Gilbert HOTTOIS
De la Renaissance à la postmodermté. Une histoire de la philosophie moderne et contemporaine
De Boeck L versité
1997
532 p.
De la Renaissance à la postmodernité
II en va trop souvent des histoires de la philosophie comme des manuels d'utilisation des automobiles ou des traitements de texte : on y trouve rarement ce qu'on y cherche, les rédacteurs (les spécialistes) se souciant comme d'une guigne des cruels embarras où se débat le profane. Ou bien elles sont rédigées, ces histoires, comme les modes d'emploi des grille-pain ou des chaînes hi-fi : on les dirait maladroitement — oh combien ! — traduites du finnois ou du hopi, langues éminemment respectables mais d'expansion assez restreinte ; d'où la terminologie absconse et le salmigondis syntaxique...
Aussi faut-il savoir infiniment gré à Gilbert Hottois, professeur à l'Université Libre de Bruxelles, d'avoir ici visé à la clarté, sans rien dissimuler de l'opacité de certains penseurs (voir Heidegger, Derrida ou Lacan) ; d'avoir renoncé à une terminologie ésotérique pour s'en tenir au vocabulaire philosophique général ; d'avoir conçu un ouvrage de consultation et d'étude sérieuses ; d'avoir fait précéder l'exposition de chaque pensée ou de chaque mouvement de pensée d'une liste des mots-clefs qui servent de balises, ou de passe-partout, et d'avoir dressé de ces derniers un index général renvoyant aux chapitres qui en traitent particulièrement — ainsi la circulation dans le livre est-elle la plus fluide qu'on puisse espérer — ; d'avoir opéré un choix, dans un premier temps classique des philosophes étudiés (entre autres, Platon, Aristote, Spinoza, les empiristes anglais, le Siècle des Lumières, Kant, Hegel), dans un second temps qui témoigne d'une attention soutenue envers les dernières décennies du XXe siècle.
Cette attention, originale et bienvenue, est la conséquence obligée d'une profession de foi de l'auteur : la philosophie contemporaine lui paraît très vivante, et il entend nous en convaincre. Ainsi veut-il pour preuve de cette animation que les technosciences se réclament de cette pensée pour construire, et dieu sait si le besoin s'en fait sentir, une bioéthique. Evidemment, il en va des concepts comme des mailles d'un tricot : accrochez l'un ou l'une, c'est une ribambelle qui déboule. Cette philosophie contemporaine ne nous tombe pas du ciel, à l'instar d'une révélation. Elle aménage des concepts puisés dans son histoire.
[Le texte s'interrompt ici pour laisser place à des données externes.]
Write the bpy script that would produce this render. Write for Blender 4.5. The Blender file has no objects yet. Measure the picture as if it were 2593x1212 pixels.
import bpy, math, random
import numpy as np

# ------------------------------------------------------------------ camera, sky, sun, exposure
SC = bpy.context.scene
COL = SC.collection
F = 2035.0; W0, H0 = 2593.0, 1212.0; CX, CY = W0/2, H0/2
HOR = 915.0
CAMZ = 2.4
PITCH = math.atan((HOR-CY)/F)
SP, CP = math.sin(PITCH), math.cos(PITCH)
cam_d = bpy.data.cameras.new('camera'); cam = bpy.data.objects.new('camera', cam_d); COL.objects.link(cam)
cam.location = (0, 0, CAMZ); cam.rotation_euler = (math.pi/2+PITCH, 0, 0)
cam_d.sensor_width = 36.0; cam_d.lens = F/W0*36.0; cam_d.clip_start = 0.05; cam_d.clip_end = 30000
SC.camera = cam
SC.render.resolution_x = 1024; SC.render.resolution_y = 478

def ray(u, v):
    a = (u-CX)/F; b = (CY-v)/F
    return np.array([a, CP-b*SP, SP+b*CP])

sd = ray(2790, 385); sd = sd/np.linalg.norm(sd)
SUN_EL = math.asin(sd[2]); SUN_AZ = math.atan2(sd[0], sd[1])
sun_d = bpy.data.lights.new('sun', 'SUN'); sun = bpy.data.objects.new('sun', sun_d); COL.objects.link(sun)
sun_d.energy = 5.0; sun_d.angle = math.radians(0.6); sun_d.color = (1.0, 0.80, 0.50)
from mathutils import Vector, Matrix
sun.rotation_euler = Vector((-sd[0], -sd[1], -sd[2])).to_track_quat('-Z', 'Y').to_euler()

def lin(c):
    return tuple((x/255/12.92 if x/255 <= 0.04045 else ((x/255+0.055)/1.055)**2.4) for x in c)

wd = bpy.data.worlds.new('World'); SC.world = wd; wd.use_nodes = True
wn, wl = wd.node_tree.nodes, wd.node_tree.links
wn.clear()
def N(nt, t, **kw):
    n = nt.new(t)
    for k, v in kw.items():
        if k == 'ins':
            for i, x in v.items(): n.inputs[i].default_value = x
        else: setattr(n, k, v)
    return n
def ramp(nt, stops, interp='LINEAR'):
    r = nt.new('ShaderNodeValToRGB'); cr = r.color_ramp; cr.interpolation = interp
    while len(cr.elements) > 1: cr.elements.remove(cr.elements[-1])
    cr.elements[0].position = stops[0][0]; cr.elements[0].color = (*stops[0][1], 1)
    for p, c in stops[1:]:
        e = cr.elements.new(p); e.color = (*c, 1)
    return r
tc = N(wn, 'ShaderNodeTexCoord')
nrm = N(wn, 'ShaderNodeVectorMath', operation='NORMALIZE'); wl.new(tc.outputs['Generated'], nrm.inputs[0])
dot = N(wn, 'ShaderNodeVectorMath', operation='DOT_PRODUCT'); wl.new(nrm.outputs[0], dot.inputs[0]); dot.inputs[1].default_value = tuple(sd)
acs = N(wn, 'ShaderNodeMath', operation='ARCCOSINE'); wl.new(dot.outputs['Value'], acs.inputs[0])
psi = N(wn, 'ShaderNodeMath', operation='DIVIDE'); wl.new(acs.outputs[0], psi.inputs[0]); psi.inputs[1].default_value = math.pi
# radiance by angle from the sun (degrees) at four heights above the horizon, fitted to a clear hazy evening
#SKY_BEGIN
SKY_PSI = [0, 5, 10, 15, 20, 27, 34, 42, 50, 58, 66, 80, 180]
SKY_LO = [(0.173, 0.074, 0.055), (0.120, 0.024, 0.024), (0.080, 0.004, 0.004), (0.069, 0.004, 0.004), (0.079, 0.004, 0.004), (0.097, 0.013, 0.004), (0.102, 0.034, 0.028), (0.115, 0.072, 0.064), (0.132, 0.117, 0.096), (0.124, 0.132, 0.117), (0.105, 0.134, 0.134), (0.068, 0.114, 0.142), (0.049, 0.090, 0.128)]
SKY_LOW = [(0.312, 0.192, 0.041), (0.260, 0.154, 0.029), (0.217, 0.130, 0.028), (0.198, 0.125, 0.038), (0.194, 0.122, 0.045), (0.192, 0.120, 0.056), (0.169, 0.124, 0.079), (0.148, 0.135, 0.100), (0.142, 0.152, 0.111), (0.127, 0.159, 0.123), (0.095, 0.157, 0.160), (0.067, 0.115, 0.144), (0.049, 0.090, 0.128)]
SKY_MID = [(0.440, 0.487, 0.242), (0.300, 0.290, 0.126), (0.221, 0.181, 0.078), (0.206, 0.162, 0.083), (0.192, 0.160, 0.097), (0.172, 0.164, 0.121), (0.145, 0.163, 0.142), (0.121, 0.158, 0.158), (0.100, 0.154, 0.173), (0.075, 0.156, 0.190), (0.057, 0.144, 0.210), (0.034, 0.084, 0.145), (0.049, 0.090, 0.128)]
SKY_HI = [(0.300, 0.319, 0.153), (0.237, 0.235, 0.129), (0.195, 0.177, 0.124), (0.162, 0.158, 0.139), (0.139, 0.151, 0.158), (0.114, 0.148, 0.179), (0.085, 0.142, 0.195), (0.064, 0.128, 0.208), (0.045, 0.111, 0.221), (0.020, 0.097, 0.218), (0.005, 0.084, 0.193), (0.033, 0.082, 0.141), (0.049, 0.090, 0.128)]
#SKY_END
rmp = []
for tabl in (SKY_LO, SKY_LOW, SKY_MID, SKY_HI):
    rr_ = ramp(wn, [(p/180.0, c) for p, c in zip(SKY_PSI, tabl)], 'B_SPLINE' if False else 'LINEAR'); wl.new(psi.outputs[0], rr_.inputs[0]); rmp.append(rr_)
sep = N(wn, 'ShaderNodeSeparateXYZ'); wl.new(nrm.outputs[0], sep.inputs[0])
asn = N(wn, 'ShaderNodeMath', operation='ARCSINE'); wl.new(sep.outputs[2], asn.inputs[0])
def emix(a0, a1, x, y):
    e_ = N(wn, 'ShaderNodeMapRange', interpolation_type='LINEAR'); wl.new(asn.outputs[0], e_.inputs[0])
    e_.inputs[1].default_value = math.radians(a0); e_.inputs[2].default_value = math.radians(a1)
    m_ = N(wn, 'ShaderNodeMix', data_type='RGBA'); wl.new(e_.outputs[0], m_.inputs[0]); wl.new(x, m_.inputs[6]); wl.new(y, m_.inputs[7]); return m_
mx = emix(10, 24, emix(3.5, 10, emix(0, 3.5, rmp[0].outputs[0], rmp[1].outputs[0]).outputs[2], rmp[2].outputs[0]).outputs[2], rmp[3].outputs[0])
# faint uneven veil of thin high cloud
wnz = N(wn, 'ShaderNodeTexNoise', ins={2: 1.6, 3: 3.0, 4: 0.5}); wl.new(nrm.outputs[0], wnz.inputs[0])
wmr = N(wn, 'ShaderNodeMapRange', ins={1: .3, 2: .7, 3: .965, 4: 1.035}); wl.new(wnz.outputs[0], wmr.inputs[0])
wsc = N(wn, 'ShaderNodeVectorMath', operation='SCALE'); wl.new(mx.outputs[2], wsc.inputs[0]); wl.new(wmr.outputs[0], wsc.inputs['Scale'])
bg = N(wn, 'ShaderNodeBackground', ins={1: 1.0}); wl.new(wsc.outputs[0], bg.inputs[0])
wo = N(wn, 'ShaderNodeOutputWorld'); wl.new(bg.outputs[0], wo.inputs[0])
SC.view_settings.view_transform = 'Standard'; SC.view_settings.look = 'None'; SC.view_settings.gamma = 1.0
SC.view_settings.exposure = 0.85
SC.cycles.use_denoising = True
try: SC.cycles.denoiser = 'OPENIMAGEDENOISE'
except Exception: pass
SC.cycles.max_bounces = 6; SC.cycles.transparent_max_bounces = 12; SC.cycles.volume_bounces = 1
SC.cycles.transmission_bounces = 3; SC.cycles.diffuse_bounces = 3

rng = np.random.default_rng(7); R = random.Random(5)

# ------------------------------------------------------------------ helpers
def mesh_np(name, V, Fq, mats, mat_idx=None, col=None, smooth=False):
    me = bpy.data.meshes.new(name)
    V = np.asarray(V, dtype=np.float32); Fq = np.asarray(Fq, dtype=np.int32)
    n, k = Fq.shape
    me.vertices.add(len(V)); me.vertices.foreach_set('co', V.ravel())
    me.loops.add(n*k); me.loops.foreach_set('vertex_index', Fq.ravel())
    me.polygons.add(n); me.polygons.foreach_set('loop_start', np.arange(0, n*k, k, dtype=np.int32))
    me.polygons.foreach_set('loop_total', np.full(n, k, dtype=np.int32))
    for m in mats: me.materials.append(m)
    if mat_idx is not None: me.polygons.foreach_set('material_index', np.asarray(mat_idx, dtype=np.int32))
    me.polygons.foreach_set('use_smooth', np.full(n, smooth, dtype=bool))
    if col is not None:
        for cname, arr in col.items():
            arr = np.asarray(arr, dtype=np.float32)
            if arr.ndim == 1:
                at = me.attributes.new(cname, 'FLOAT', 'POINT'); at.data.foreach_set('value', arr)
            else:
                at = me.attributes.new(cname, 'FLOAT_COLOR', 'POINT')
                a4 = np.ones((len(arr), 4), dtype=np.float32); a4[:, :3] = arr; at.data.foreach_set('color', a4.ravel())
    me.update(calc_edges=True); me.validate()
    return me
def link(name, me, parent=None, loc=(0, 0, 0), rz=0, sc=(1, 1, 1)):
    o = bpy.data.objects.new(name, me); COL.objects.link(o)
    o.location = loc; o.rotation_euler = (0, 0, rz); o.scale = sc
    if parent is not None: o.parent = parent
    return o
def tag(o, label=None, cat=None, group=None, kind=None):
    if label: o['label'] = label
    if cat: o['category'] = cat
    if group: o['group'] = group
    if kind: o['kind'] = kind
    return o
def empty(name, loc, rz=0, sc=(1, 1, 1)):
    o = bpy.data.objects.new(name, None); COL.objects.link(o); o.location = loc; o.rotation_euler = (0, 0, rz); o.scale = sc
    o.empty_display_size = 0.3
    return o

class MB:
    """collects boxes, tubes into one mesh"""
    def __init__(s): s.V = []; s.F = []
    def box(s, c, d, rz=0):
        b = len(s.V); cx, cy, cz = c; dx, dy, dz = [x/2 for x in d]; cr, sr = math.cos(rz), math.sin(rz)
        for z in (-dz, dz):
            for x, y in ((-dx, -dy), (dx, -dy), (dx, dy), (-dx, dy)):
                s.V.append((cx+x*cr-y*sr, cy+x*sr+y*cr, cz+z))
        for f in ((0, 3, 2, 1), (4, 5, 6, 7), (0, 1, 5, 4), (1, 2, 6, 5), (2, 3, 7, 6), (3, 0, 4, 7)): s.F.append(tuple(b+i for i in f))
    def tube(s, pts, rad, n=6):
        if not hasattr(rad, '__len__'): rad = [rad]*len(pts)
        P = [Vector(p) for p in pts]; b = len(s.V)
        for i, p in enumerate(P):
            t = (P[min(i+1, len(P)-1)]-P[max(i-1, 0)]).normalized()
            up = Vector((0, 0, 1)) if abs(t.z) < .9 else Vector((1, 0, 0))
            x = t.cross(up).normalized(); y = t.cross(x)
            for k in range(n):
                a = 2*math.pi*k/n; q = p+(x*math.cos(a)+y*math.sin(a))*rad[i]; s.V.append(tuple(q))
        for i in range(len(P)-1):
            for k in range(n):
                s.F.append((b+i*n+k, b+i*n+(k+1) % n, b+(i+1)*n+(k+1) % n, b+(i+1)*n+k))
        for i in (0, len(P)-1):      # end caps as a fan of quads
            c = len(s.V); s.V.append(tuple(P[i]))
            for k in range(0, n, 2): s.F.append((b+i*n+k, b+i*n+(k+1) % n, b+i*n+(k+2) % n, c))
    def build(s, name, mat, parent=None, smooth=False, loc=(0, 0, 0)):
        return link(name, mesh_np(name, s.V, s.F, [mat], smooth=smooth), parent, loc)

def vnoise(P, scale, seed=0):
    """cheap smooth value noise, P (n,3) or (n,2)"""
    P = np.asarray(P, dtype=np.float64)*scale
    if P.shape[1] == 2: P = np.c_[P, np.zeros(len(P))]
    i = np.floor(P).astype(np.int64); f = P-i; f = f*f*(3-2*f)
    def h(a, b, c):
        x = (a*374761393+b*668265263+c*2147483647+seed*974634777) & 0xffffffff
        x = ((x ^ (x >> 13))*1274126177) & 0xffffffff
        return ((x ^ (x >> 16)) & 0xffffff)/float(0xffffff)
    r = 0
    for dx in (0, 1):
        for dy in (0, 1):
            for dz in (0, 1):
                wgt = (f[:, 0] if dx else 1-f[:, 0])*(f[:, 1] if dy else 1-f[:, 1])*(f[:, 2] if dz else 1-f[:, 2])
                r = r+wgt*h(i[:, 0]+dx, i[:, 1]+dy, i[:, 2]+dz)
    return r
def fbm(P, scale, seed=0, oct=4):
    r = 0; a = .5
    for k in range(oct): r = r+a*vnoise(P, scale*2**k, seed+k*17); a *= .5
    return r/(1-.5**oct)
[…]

Un bon exemple nous en est fourni par l'évolutionnisme ; pour passer du fixisme (pas de filiation entre les fossiles et les espèces actuelles) au transformisme (la fonction crée l'organe) puis à la révolution darwinienne, que d'emprunts, que de filiations, que de renoncements aussi, jusqu'à ce que Darwin réfute (il est sain de le rappeler, comme le fait Hottois) toute idée de finalité ou de projet : « L'évolution [...] est placée sous le signe de l'aléatoire, de l'imprévisible et du mécanisme. » Rappel salutaire face à des anti-darwiniens qui, aujourd'hui encore, n'ont pas désarmé : les « créationnistes » adhérant au mythe de la création tel qu'il est raconté dans la Genèse, ne voient dans la théorie de l'évolution qu'une hypothèse, une fable mythologique. Où l'on voit bien, par parenthèse, que Gilbert Hottois annonce sans ambages la couleur en refusant à dieu, de la première à la dernière page, sa majuscule.